« Le lien avec un chien est si mystérieux, si profond, si intime. Le mien sait tant de choses de moi que je ne soupçonne pas. »
Pendant treize ans, Jim a partagé la vie de François Schuiten. Les canidés ont malheureusement une longévité singulièrement plus courte que celles des hommes. Et quand ils meurent, ils leur brisent le cœur. L’illustrateur des Cités obscures a vécu son deuil en dessinant son fidèle compagnon. Ses crobars sont réunis dans un petit livre rendant hommage à son meilleur ami, mais également à toute la gent canine. Cela dit, au final, l’auteur parle autant de lui que de celui qui l’a abandonné.
Jim est essentiellement un recueil d’illustrations ; chacune accompagnée d’une ou deux phrases. Le propos est décousu et il n’y a pas de réelle ligne directrice, un peu comme si l’esprit du bédéiste était à la dérive ; en fait, il l’est… Et c’est touchant. Il semble évident que cet opuscule s’est constitué dans une forme d’urgence, celle de conjurer la mort et l’oubli, celle d’offrir un mausolée littéraire au quadrupède.
Le motif n’est certes pas aussi abouti que dans les projets réalisés avec Benoit Peeters. Le trait hachuré de l’artiste demeure toutefois reconnaissable entre mille. En une cinquantaine de dessins, il traduit l’absence et le désarroi, sans jamais se répéter. Son coup de pinceau se révèle généralement éloquent et les mots apparaissent alors presque accessoires.
Un bouquin sans prétention, à mettre entre les mains de ceux qui préfèrent les chats, certainement parce qu’ils connaissent trop mal les chiens.
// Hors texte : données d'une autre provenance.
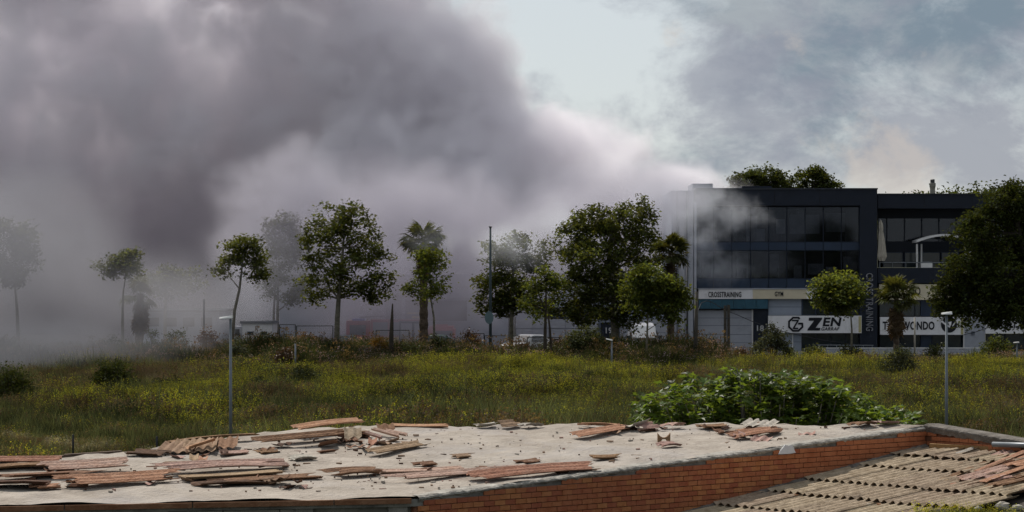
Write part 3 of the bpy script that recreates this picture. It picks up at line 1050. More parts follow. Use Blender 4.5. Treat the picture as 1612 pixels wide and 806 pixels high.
def van():
    loc = P(1015.5, 0, 164)
    loc.z = .11
    k = 164 / F
    secs = [(0, .85, .3, .85, .8), (.12, .93, .28, 1.05, .86), (.75, .95, .25, 1.3, .84), (1.3, .96, .25, 1.95, .80), (1.55, .97, .25, 2.25, .76), (2.3, .97, .25, 2.42, .78), (5.3, .97, .25, 2.42, .78), (5.4, .9, .3, 2.3, .74)]
    vehicle('van', 'white high roofed van parked facing the meadow behind the round orange shrub', 'van', loc, 0, secs, M_CARW,
            [(-.82, 1.0), (.82, 1.0), (-.82, 4.4), (.82, 4.4)],
            [('windscreen', ([(-.80, .70, 1.22), (.80, .70, 1.22), (.74, 1.42, 1.88), (-.74, 1.42, 1.88)], (0, -.04, .03))),
             ('side_window', ([(-.985, 1.0, 1.4), (-.985, 1.9, 1.4), (-.86, 1.9, 1.95), (-.86, 1.4, 1.95)], (-.02, 0, 0))),
             ('side_window', ([(.985, 1.0, 1.4), (.985, 1.9, 1.4), (.86, 1.9, 1.95), (.86, 1.4, 1.95)], (.02, 0, 0)))],
            [(-.68, .02, .72, .16, .1), (.68, .02, .72, .16, .1)],
            [('bumper', M_STEELD, [(-.92, .92, -.05, .1, .28, .48)]), ('grille', M_STEELD, [(-.4, .4, -.03, .06, .6, .78)]),
             ('wing_mirror', M_STEELD, [(-1.2, -1.0, .95, 1.05, 1.35, 1.6)]), ('wing_mirror', M_STEELD, [(1.0, 1.2, .95, 1.05, 1.35, 1.6)]),
             ('wiper', M_INK, [(-.5, .1, .60, .64, 1.24, 1.27)])])

van()
CAR = [(0, .72, .3, .72, .7), (.15, .84, .25, .82, .76), (1.1, .88, .22, .98, .80), (1.75, .88, .22, 1.38, .62), (2.2, .88, .22, 1.46, .60), (3.2, .88, .22, 1.42, .60), (3.9, .86, .24, 1.05, .72), (4.2, .78, .3, .85, .7)]
CARWIN = [('windscreen', ([(-.72, 1.1, .98), (.72, 1.1, .98), (.58, 1.75, 1.36), (-.58, 1.75, 1.36)], (0, -.03, .03))),
          ('side_window', ([(-.89, 1.5, 1.0), (-.89, 3.5, 1.0), (-.64, 3.0, 1.36), (-.64, 1.9, 1.36)], (-.02, 0, 0))),
          ('side_window', ([(.89, 1.5, 1.0), (.89, 3.5, 1.0), (.64, 3.0, 1.36), (.64, 1.9, 1.36)], (.02, 0, 0)))]
CARWH = [(-.76, .8), (.76, .8), (-.76, 3.3), (.76, 3.3)]
CARLI = [(-.55, .03, .62, .14, .07), (.55, .03, .62, .14, .07)]

def lifted(px, Y, z=.35):
    p = P(px, 0, Y)
    p.z = z
    return p

vehicle('parked_car', 'white car with pale roof parked behind the low mesh fence by unit 19', 'car', lifted(799, 162.5), math.radians(-38), CAR, M_CARW, CARWH, CARWIN, CARLI, [('bumper', M_STEELD, [(-.7, .7, -.04, .06, .3, .42)])])
vehicle('parked_car', 'dark car with its windscreen showing left of the dead trunk', 'car', lifted(549, 162.5, .3), math.radians(8), CAR, M_CARD, CARWH, CARWIN, CARLI, [('bumper', M_WHITE2, [(-.7, .7, -.04, .06, .3, .42)])])
vehicle('parked_car', 'dark green car behind the mesh fence right of the palm trunk', 'car', lifted(745, 163), math.radians(82), CAR, pm('green_car_paint', (.03, .07, .06), .3, .1, 2, .5), CARWH, CARWIN, CARLI, [('bumper', M_STEELD, [(-.7, .7, -.04, .06, .3, .42)])])

def fire_engine():
    loc = P(545, 0, 172)
    loc.z = .11
    t = thing('fire_engine', 'red fire engine with a ladder on its roof veiled by smoke behind the yellow bush', 'fire engine', loc)
    x = loc.x
    Y = 172

    def bx(nm, mat, *b):
        return MB().box(x + b[0], x + b[1], Y + b[2], Y + b[3], .11 + b[4], .11 + b[5]).build(nm, mat, t)
    bx('body', M_RED, 1.75, 5.6, 0, 2.4, .6, 2.6)
    bx('cab', M_RED, 0, 1.7, 0, 2.4, .5, 2.5)
    bx('cab_window', M_GLASSV, .25, 1.4, -.03, .02, 1.5, 2.2)
    bx('stripe', M_YELLOW, 1.8, 5.55, -.03, .01, 1.0, 1.35)
    for k in range(3):
        bx('shutter', M_STEEL, 1.9 + k * 1.2, 2.95 + k * 1.2, -.025, .01, 1.45, 2.4)
    bx('bumper', M_WHITE2, -.15, 1.7, -.05, .3, .35, .55)
    bx('light_bar', pm('blue_beacon', (.05, .1, .5), .3, .1, 3), .4, 1.3, .4, 2.0, 2.5, 2.65)
    lad = MB()
    for yy in (.7, 1.4):
        lad.tube([(x + .9, Y + yy, 2.85), (x + 5.4, Y + yy, 3.1)], .05, 5)
    for k in range(12):
        u = k / 11
        lad.tube([(x + .9 + 4.5 * u, Y + .7, 2.85 + .25 * u), (x + .9 + 4.5 * u, Y + 1.4, 2.85 + .25 * u)], .03, 5)
    lad.build('ladder', M_STEEL, t)
    for wx in (.9, 4.3):
        wo = MB().tube([(x + wx, Y - .05, .11 + .48), (x + wx, Y + .3, .11 + .48)], .48, 16).build('wheel', M_TYRE, t)
        MB().tube([(x + wx, Y - .08, .11 + .48), (x + wx, Y + .1, .11 + .48)], .24, 12).build('rim', M_STEEL, wo)
    loc = P(672, 0, 175)
    loc.z = .11
    t = thing('fire_van', 'bright red emergency van half hidden behind the palm trunk', 'van', loc)
    x, Y = loc.x, 175
    MB().box(x, x + 2.0, Y, Y + 4.5, .5, 1.95).build('body', M_RED, t)
    MB().box(x + .12, x + 1.88, Y + .5, Y + 4.4, 1.95, 2.15).build('roof', M_RED, t)
    MB().box(x + .6, x + 1.85, Y - .03, Y + .02, 1.2, 1.85).build('windscreen', M_GLASSV, t)
    MB().box(x + .5, x + 1.5, Y + .8, Y + 1.1, 2.15, 2.3).build('light_bar', M_RED, t)
    for wx in (.1, 1.65):
        MB().tube([(x + wx, Y + .8, .43), (x + wx + .25, Y + .8, .43)], .33, 12).build('wheel', M_TYRE, t)

fire_engine()

# ------------------------------------------------------------------ vegetation
def leaf_arrays(c, size, rng, up=.6, fold=.25, aspect=.62):
    """Folded leaf quads at centres c (n,3); returns verts (4n,3), faces (n,4)."""
    n = len(c)
    nrm = rng.normal(size=(n, 3))
    nrm[:, 2] = np.abs(nrm[:, 2]) + up
    nrm /= np.linalg.norm(nrm, axis=1)[:, None]
    d = rng.normal(size=(n, 3))
    d -= nrm * (d * nrm).sum(1)[:, None]
    d /= np.linalg.norm(d, axis=1)[:, None]
    e = np.cross(nrm, d)
    s = (size * rng.uniform(.6, 1.25, n))[:, None]
    v = np.empty((n, 4, 3))
    v[:, 0] = c - d * s * .5
    v[:, 1] = c + e * s * .5 * aspect + nrm * s * fold * .5
    v[:, 2] = c + d * s * .5 - nrm * s * fold * .4
    v[:, 3] = c - e * s * .5 * aspect + nrm * s * fold * .5
    return v.reshape(-1, 3), np.arange(n * 4).reshape(n, 4)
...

Curiosité, en fin d’album, quelques collègues célèbrent Jim. Avec une certaine ironie, s'y trouve Geluck et son félin philosophe et Benoit Sokal ; il est à espérer que ce dernier accueillera joyeusement le flat-coated retriever au paradis.
Sobrement rebaptisé « Lettre d’amour à mon chien » sur la jaquette de couverture, ce simple carnet de dessins du dessinateur et scénographe François Schuiten est un petit bijou de mélancolie et de tendresse dédié à son compagnon canidé défunt. Schuiten décline au fil des illustrations impeccables de sobriété et de justesse l’indicible manque de l’être aimé, fut-ce-t-il un animal. Mais peu importe l’enveloppe corporelle et l’espèce à laquelle on est assigné, quand le lien est créé ce n’est plus qu’une question d’amour entre deux êtres vivants développant leur propre complicité et se témoignant mutuellement affection et attention. De manière indélébile.
C’est superbe, c’est vibrant, et je remercie François Schuiten d’oser aborder sans détour, de surcroît avec autant de finesse, le sujet tabou du chagrin que l’on peut éprouver à la perte de son animal domestique. Le fantôme du chien continue de hanter le quotidien du maître, chaque dessin exprime le manque et porte au lecteur le long sanglot de l’absence.
Ce carnet est finalement bien plus qu’une parenthèse anecdotique dans l’œuvre sculpturale de Schuiten : en sublimant le lien indéfectible au vivant que beaucoup ont tendance à oublier, ce modeste petit livre est pratiquement d’utilité publique.